(Excerpt from a dataset)
=====
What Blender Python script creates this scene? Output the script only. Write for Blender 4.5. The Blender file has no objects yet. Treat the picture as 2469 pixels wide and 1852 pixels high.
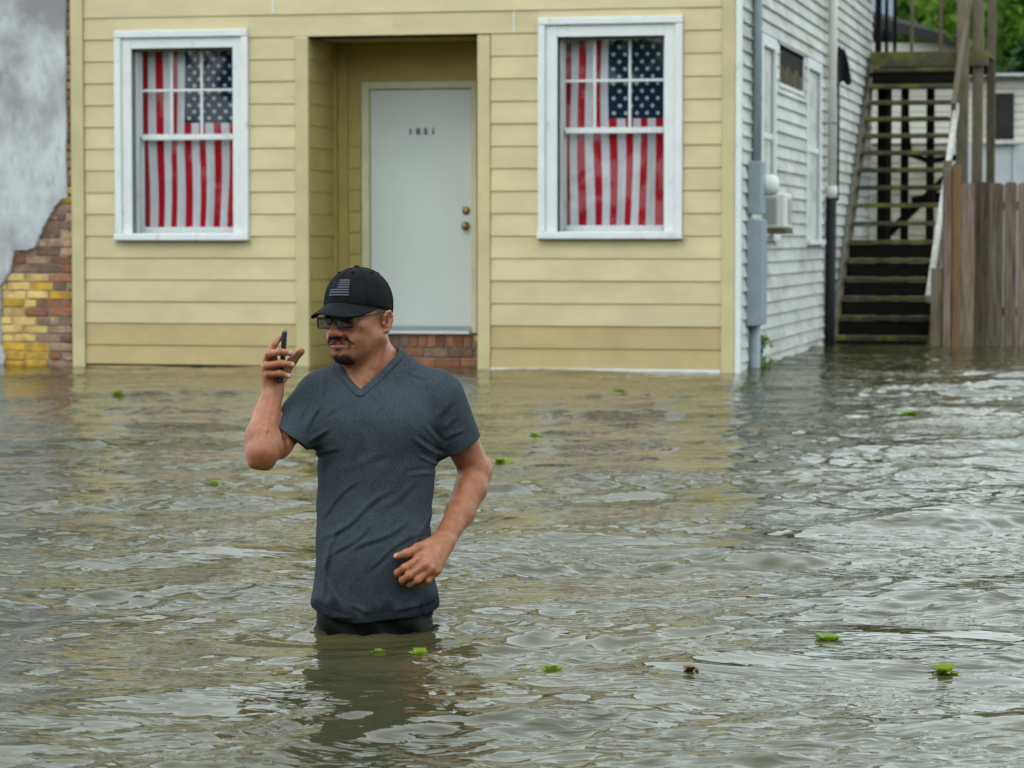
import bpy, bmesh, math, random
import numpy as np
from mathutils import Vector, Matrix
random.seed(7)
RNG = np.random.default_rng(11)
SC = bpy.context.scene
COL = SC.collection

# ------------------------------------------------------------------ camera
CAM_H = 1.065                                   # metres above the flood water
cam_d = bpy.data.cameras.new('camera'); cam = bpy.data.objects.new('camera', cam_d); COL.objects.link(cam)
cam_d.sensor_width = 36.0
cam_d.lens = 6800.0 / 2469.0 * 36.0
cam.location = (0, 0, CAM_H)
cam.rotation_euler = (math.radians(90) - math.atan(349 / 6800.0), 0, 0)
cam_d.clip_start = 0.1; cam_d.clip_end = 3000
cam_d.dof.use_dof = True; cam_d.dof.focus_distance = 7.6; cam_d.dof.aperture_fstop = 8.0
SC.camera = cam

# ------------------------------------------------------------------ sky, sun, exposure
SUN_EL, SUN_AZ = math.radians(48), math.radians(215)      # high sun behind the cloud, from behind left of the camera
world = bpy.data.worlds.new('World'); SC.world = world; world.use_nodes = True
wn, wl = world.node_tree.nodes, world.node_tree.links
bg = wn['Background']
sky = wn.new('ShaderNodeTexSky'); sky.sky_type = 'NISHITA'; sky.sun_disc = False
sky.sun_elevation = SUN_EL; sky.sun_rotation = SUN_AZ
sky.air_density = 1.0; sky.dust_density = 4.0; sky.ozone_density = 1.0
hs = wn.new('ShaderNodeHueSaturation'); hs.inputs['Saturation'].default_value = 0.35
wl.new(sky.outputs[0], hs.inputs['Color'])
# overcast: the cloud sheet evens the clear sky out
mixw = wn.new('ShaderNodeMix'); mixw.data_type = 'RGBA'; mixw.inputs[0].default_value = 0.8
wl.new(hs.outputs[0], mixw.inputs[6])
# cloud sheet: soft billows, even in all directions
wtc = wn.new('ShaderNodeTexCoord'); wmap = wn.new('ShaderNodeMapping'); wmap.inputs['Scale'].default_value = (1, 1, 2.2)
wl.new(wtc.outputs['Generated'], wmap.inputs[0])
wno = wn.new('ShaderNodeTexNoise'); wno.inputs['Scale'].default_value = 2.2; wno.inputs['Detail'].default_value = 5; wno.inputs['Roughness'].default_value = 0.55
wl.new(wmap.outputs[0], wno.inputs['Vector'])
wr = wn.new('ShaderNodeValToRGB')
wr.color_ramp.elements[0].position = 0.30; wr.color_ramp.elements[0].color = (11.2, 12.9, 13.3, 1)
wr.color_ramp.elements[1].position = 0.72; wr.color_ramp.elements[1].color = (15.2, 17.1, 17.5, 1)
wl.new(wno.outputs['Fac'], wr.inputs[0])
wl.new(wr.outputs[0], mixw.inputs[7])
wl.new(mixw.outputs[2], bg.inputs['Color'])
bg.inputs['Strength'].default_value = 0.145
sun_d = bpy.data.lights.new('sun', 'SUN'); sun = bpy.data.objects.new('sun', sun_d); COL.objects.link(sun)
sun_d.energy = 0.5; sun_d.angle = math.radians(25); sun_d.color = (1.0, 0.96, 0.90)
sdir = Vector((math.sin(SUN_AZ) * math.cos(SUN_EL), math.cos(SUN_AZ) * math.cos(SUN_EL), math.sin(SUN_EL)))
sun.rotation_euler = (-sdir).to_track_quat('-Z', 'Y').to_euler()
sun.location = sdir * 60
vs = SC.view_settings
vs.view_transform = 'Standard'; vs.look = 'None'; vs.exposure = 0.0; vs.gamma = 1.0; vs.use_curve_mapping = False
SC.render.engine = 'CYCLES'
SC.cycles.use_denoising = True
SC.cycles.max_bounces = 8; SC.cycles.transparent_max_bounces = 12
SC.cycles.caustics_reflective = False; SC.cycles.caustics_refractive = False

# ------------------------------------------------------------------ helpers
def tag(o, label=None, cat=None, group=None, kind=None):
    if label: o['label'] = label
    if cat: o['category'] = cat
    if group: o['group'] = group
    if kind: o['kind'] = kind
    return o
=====
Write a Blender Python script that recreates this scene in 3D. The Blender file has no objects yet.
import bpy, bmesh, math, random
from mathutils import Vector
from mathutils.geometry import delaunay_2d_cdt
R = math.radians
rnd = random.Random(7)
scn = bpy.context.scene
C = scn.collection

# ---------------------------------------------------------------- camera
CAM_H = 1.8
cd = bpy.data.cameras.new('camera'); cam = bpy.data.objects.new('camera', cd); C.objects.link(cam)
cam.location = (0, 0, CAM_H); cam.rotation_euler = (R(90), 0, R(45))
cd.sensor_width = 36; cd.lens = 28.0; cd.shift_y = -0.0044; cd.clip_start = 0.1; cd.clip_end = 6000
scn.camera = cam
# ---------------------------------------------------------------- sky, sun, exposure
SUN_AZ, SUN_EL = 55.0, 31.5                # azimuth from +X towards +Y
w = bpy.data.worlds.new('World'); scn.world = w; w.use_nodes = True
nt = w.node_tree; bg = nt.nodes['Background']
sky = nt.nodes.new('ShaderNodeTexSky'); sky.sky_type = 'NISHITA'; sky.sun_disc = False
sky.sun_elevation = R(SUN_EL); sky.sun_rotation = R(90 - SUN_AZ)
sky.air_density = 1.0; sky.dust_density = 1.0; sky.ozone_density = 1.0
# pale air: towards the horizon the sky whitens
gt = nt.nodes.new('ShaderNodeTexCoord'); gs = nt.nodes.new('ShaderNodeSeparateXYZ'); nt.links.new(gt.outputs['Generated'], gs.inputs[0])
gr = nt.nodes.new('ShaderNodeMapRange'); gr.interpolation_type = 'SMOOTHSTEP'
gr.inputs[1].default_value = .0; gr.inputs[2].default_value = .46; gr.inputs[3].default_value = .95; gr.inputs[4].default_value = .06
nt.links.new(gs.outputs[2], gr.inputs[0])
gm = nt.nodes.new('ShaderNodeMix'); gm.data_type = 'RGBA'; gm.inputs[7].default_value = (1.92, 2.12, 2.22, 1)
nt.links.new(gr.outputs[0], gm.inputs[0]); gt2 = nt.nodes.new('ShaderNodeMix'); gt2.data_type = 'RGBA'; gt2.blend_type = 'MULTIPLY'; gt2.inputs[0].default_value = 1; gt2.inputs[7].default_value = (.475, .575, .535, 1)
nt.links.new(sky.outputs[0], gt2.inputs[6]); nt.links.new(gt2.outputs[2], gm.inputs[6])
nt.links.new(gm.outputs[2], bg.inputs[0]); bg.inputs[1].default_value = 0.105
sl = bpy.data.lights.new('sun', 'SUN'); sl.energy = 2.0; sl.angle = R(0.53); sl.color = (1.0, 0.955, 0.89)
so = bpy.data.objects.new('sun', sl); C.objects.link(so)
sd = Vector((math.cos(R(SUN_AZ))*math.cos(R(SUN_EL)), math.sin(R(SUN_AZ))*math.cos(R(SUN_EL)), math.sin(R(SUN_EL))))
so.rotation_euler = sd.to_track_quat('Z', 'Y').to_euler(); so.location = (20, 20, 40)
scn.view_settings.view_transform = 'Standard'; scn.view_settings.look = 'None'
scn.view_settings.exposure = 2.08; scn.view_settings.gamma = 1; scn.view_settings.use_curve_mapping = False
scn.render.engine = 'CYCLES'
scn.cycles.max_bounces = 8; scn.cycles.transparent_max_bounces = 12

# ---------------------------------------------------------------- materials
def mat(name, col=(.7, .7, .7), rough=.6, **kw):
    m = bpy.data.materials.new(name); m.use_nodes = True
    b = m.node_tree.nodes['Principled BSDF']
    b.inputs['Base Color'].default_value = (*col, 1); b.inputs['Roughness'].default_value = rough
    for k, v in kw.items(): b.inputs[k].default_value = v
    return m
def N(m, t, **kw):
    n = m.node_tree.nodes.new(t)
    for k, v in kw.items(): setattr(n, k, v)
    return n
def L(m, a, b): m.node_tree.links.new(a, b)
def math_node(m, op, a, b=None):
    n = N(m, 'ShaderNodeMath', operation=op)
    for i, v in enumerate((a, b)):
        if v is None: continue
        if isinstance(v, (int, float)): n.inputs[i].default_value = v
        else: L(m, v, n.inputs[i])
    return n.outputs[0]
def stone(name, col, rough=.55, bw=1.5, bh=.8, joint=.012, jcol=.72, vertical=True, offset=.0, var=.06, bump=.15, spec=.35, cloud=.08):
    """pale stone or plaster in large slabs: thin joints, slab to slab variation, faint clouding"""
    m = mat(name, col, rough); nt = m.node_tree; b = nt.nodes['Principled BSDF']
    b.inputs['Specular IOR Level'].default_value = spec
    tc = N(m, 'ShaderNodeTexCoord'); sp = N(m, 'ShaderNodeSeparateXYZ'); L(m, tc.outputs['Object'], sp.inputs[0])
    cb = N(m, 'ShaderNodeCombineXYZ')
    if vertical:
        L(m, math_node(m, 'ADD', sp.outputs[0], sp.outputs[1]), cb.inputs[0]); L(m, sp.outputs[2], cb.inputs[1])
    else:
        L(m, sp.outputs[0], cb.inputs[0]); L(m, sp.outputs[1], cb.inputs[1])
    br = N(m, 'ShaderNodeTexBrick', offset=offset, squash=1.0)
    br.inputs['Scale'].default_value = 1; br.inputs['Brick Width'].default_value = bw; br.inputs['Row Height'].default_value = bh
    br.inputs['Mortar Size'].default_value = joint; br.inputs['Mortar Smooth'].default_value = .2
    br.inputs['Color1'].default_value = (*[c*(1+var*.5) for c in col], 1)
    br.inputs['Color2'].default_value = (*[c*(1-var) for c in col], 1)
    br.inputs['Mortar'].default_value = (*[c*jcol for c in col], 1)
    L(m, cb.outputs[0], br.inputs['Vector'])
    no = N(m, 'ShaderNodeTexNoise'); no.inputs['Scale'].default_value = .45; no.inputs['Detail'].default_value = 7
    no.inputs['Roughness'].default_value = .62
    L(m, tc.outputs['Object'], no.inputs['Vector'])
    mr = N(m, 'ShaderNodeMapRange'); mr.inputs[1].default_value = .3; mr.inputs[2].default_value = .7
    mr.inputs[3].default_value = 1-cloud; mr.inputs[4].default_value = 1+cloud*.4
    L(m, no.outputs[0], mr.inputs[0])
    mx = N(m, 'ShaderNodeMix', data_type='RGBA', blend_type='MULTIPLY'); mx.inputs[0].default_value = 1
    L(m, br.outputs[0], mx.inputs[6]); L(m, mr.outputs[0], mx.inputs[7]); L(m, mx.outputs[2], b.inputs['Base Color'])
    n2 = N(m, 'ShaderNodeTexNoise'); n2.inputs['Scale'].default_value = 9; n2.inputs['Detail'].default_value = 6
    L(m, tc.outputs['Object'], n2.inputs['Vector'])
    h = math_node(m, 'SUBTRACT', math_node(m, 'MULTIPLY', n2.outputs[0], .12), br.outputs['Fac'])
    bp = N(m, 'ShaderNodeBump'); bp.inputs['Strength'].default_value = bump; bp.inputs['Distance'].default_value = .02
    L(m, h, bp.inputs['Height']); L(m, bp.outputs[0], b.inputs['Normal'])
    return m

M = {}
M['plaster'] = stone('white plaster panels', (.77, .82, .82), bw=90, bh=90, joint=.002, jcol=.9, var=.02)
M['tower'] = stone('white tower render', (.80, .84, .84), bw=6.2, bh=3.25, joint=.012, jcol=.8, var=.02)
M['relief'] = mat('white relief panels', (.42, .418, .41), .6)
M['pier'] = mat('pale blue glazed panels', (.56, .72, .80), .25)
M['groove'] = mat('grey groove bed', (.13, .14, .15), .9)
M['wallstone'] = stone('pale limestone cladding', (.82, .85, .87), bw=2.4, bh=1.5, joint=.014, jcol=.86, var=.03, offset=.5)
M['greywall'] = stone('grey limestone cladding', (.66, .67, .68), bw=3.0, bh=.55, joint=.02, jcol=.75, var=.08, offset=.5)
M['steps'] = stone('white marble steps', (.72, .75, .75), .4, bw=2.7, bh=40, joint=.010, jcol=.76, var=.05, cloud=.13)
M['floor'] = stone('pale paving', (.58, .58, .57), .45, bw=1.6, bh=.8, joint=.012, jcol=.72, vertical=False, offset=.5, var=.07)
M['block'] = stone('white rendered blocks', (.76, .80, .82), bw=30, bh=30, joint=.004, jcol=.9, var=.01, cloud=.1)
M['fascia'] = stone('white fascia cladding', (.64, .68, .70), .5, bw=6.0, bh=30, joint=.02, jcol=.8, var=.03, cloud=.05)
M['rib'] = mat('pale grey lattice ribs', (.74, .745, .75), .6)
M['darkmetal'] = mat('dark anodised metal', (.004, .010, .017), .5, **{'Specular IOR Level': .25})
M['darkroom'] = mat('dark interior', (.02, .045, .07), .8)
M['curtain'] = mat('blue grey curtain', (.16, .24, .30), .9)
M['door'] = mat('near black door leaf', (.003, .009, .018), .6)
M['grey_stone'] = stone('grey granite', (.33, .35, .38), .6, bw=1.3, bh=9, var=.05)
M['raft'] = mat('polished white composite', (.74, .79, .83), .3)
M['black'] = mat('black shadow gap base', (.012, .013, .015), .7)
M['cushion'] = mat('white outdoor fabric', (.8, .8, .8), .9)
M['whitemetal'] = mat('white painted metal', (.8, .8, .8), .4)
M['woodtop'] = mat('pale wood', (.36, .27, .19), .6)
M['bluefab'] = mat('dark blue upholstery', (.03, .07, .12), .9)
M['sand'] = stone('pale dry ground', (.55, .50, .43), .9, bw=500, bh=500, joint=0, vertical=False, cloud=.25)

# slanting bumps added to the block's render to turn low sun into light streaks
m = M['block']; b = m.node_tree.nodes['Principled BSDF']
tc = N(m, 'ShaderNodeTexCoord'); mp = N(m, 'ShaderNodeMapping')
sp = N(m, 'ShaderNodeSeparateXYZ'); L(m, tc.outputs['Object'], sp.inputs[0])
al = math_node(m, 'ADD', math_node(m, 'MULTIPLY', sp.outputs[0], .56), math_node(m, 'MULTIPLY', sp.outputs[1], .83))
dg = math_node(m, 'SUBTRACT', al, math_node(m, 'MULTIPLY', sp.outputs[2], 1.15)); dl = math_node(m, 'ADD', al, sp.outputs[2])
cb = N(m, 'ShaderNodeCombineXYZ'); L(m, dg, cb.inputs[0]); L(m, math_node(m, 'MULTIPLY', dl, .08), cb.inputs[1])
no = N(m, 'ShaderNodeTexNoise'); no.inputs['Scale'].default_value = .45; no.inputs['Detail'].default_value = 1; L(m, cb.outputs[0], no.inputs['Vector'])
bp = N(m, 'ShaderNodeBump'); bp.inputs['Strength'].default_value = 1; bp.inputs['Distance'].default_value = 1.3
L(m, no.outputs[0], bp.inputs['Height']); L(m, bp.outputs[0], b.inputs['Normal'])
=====
**Task goal**
Only the lines from the one holding "What Blender Python" to the one holding "SC.camera = cam" should be returned, both included and exactly as written, with no pictures.

**Full solution**
What Blender Python script creates this scene? Output the script only. Write for Blender 4.5. The Blender file has no objects yet. Treat the picture as 2469 pixels wide and 1852 pixels high.
import bpy, bmesh, math, random
import numpy as np
from mathutils import Vector, Matrix
random.seed(7)
RNG = np.random.default_rng(11)
SC = bpy.context.scene
COL = SC.collection

# ------------------------------------------------------------------ camera
CAM_H = 1.065                                   # metres above the flood water
cam_d = bpy.data.cameras.new('camera'); cam = bpy.data.objects.new('camera', cam_d); COL.objects.link(cam)
cam_d.sensor_width = 36.0
cam_d.lens = 6800.0 / 2469.0 * 36.0
cam.location = (0, 0, CAM_H)
cam.rotation_euler = (math.radians(90) - math.atan(349 / 6800.0), 0, 0)
cam_d.clip_start = 0.1; cam_d.clip_end = 3000
cam_d.dof.use_dof = True; cam_d.dof.focus_distance = 7.6; cam_d.dof.aperture_fstop = 8.0
SC.camera = cam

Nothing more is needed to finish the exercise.